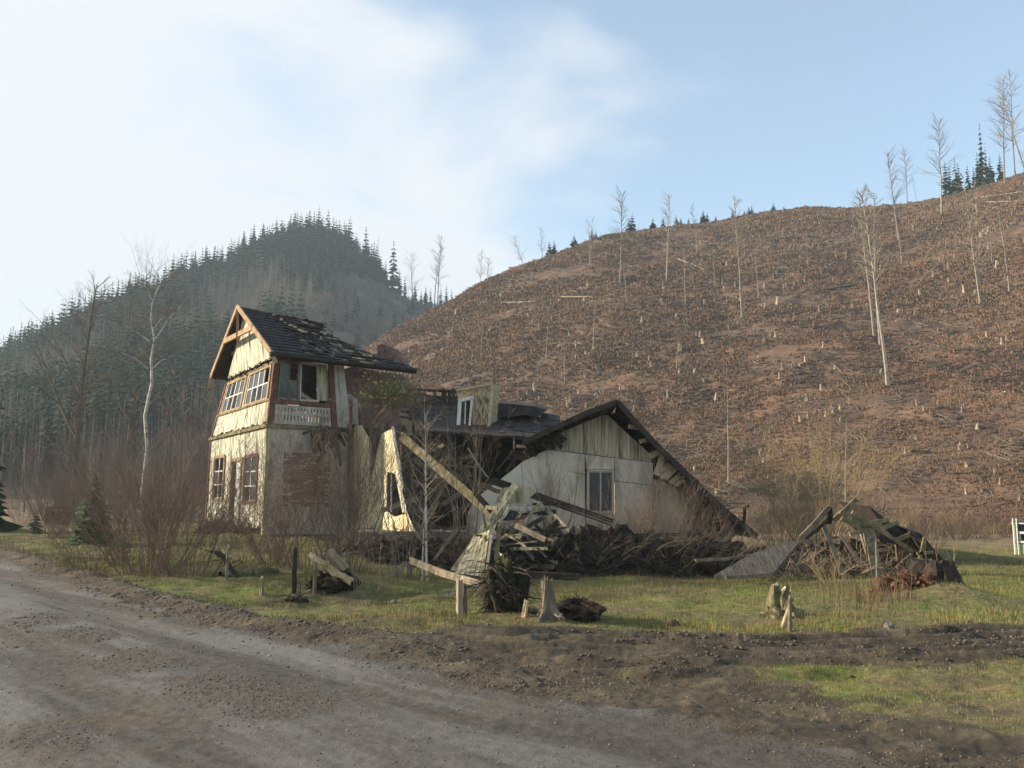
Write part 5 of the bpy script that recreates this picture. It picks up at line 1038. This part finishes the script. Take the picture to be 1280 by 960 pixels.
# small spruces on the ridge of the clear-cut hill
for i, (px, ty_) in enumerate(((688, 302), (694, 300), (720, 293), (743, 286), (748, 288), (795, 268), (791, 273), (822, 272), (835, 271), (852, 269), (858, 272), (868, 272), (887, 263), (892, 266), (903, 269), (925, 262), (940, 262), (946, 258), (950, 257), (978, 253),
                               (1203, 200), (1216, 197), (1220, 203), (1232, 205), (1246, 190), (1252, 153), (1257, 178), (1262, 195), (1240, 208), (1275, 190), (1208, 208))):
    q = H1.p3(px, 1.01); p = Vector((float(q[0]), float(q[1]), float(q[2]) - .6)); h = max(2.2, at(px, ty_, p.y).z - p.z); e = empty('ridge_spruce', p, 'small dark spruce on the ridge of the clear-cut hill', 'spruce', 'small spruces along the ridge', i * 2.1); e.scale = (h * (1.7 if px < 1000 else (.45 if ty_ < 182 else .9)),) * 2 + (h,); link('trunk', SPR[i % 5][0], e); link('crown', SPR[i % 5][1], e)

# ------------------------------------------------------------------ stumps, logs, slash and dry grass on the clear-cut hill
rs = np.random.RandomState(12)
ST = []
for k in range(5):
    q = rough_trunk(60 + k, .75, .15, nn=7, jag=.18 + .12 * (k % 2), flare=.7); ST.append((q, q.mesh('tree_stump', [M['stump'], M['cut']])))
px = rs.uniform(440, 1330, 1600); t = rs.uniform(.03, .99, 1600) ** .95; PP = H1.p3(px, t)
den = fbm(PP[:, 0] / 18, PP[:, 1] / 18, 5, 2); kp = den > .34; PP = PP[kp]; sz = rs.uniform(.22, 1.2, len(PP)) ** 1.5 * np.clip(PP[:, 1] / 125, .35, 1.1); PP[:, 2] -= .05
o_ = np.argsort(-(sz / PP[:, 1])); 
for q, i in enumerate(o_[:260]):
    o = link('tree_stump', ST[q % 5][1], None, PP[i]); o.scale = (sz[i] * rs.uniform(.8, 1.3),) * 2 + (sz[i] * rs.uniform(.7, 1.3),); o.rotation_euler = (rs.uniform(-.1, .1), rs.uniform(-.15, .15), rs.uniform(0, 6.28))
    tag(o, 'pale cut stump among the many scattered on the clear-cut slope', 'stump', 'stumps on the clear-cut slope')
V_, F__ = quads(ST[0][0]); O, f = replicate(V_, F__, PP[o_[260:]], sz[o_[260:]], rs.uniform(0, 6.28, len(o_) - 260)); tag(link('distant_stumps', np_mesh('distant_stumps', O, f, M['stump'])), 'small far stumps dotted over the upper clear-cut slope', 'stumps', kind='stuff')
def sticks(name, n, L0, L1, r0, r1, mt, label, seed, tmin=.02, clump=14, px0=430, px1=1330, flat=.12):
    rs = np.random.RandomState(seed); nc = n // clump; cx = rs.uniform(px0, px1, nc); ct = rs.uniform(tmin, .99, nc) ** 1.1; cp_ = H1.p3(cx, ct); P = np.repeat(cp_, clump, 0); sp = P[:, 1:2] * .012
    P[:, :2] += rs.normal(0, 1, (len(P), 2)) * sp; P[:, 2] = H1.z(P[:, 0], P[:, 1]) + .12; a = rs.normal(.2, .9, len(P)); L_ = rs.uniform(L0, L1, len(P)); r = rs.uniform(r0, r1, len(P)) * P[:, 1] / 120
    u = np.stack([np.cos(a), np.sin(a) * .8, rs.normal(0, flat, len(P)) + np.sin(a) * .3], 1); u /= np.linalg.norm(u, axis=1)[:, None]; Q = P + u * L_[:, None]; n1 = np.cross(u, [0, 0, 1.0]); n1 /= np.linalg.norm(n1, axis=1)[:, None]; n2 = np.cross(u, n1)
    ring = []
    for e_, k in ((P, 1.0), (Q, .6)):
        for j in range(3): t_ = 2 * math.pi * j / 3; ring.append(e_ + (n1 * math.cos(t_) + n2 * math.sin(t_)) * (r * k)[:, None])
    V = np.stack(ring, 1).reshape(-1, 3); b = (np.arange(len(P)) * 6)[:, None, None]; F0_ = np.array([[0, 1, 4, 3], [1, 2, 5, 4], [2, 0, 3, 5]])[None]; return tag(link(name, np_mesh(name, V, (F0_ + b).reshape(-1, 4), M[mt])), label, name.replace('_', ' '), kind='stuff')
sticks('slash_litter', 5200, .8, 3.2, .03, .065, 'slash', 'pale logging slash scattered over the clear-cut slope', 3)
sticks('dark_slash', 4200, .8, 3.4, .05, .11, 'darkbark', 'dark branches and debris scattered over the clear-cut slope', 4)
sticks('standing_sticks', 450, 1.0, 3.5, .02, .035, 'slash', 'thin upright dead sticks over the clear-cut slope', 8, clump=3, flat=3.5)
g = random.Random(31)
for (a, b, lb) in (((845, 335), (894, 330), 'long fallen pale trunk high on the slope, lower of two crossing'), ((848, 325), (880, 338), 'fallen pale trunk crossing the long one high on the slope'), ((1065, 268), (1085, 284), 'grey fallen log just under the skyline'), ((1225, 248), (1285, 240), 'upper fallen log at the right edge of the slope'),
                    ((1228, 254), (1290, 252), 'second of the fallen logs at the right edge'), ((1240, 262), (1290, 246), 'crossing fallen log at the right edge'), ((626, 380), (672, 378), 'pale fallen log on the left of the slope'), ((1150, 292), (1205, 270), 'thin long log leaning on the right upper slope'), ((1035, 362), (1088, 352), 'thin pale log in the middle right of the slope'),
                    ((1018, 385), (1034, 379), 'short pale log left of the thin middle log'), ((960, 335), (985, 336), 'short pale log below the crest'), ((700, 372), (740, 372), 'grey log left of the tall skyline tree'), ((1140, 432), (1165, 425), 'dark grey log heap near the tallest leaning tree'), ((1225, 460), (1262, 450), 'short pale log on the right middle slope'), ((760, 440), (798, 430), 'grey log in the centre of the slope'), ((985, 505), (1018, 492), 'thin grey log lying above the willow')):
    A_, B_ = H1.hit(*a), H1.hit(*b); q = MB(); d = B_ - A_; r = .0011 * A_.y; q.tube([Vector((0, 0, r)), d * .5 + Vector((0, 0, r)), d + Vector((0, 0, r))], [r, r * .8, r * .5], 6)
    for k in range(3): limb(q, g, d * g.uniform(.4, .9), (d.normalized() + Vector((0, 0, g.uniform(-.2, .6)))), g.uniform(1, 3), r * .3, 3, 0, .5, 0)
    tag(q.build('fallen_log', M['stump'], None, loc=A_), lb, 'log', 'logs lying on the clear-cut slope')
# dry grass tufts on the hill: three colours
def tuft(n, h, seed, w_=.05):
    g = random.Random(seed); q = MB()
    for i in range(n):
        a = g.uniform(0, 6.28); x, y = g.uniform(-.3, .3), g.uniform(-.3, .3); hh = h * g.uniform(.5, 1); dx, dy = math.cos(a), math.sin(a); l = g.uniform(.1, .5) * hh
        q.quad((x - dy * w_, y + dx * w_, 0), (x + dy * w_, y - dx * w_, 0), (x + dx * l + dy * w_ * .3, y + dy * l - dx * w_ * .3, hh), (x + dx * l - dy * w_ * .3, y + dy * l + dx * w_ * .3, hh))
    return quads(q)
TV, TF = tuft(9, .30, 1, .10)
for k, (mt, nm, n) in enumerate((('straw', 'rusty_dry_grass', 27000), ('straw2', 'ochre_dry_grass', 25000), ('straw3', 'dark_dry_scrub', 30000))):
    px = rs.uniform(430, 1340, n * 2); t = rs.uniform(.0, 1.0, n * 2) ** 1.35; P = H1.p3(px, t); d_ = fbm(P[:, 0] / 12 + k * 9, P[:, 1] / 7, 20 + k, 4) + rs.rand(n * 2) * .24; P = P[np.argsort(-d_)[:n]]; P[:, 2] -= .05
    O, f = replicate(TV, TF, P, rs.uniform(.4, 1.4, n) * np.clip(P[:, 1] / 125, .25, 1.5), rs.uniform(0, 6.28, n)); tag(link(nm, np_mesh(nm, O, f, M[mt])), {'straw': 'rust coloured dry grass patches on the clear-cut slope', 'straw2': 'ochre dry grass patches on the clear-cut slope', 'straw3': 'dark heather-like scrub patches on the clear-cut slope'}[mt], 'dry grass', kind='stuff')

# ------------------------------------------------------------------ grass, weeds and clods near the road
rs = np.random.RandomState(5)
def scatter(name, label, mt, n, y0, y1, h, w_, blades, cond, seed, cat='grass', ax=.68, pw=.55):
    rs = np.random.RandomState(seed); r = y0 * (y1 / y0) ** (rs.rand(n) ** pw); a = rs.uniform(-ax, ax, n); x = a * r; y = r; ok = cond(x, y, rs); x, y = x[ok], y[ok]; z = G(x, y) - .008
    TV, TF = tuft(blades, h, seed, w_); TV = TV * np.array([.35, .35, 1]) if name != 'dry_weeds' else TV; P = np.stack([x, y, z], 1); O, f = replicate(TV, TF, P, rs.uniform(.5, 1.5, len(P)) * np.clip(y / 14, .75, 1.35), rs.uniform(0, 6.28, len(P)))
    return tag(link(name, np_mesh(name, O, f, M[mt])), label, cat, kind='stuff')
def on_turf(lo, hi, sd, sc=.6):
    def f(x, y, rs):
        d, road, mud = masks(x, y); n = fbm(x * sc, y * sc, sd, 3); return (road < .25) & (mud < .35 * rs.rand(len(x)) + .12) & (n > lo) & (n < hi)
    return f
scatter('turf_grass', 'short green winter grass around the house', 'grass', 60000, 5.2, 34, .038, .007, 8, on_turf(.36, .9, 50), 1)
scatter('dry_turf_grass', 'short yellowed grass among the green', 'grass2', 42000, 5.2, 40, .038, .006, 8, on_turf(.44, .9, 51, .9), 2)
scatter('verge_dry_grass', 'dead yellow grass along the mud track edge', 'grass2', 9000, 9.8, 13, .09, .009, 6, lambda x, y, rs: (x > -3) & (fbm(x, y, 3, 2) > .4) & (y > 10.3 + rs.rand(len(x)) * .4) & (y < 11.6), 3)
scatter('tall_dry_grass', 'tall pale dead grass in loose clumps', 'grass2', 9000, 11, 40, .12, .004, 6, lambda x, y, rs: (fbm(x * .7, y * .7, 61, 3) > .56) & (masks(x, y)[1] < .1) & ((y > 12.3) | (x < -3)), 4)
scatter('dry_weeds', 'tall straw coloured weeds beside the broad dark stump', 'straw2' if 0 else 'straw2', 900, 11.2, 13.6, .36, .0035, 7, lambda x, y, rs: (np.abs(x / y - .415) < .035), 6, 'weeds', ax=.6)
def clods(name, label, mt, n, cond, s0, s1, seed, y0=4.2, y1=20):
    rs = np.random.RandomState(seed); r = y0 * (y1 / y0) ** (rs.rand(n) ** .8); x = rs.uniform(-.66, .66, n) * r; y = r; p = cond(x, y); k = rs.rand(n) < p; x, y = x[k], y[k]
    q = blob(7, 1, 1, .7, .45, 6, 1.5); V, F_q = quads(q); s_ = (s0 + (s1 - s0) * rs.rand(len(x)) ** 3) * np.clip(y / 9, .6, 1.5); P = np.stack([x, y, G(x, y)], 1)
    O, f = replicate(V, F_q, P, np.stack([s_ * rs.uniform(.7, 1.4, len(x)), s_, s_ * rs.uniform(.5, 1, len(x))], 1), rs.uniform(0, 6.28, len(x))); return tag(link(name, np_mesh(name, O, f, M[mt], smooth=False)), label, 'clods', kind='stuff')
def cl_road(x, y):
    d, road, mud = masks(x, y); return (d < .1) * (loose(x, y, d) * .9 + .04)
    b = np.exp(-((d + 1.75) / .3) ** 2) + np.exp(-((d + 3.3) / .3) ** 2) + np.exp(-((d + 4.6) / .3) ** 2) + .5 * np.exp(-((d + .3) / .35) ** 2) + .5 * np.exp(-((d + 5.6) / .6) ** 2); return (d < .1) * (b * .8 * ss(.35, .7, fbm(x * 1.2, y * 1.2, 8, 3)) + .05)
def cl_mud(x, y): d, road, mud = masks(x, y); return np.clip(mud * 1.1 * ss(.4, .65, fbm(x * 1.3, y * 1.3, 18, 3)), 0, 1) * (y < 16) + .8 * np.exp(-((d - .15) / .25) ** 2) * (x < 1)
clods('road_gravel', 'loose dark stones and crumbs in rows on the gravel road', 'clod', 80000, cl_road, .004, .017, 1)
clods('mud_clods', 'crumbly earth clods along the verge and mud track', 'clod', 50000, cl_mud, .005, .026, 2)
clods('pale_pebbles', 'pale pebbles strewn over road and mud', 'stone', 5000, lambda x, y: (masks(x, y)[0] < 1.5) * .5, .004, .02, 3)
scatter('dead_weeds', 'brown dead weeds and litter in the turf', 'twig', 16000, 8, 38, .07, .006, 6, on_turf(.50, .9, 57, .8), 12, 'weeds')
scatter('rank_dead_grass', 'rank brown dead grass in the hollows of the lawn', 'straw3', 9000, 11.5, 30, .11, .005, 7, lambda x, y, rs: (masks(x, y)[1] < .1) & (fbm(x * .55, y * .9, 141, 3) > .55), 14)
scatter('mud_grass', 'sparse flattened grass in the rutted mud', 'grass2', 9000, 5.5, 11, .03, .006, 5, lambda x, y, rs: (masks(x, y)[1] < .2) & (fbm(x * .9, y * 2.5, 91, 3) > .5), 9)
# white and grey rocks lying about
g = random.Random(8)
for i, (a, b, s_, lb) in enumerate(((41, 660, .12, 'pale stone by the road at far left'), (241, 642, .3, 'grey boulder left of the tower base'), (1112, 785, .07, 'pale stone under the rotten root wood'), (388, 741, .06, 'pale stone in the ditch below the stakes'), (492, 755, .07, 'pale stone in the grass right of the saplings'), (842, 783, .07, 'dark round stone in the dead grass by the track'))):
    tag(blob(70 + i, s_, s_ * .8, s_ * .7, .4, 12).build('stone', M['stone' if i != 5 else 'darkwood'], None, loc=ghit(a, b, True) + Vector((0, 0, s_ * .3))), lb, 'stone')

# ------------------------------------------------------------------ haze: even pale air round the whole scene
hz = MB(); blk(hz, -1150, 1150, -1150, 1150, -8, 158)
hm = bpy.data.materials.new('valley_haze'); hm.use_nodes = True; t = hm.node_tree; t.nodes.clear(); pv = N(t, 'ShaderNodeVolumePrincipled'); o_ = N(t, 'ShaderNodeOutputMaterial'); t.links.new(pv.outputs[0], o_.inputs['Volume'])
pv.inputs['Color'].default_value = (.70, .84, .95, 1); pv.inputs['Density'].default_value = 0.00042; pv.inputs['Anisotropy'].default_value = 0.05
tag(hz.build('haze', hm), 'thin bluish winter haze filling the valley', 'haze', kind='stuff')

AIM OF THE EXERCISE:
With all pictures left out, please transcribe exactly the lines from the start of the material through the line with "q = H1.p3(px, 1.01);".

REPLY TO THE TASK:
Write part 5 of the bpy script that recreates this picture. It picks up at line 1038. This part finishes the script. Take the picture to be 1280 by 960 pixels.
# small spruces on the ridge of the clear-cut hill
for i, (px, ty_) in enumerate(((688, 302), (694, 300), (720, 293), (743, 286), (748, 288), (795, 268), (791, 273), (822, 272), (835, 271), (852, 269), (858, 272), (868, 272), (887, 263), (892, 266), (903, 269), (925, 262), (940, 262), (946, 258), (950, 257), (978, 253),
                               (1203, 200), (1216, 197), (1220, 203), (1232, 205), (1246, 190), (1252, 153), (1257, 178), (1262, 195), (1240, 208), (1275, 190), (1208, 208))):
    q = H1.p3(px, 1.01); p = Vector((float(q[0]), float(q[1]), float(q[2]) - .6)); h = max(2.2, at(px, ty_, p.y).z - p.z); e = empty('ridge_spruce', p, 'small dark spruce on the ridge of the clear-cut hill', 'spruce', 'small spruces along the ridge', i * 2.1); e.scale = (h * (1.7 if px < 1000 else (.45 if ty_ < 182 else .9)),) * 2 + (h,); link('trunk', SPR[i % 5][0], e); link('crown', SPR[i % 5][1], e)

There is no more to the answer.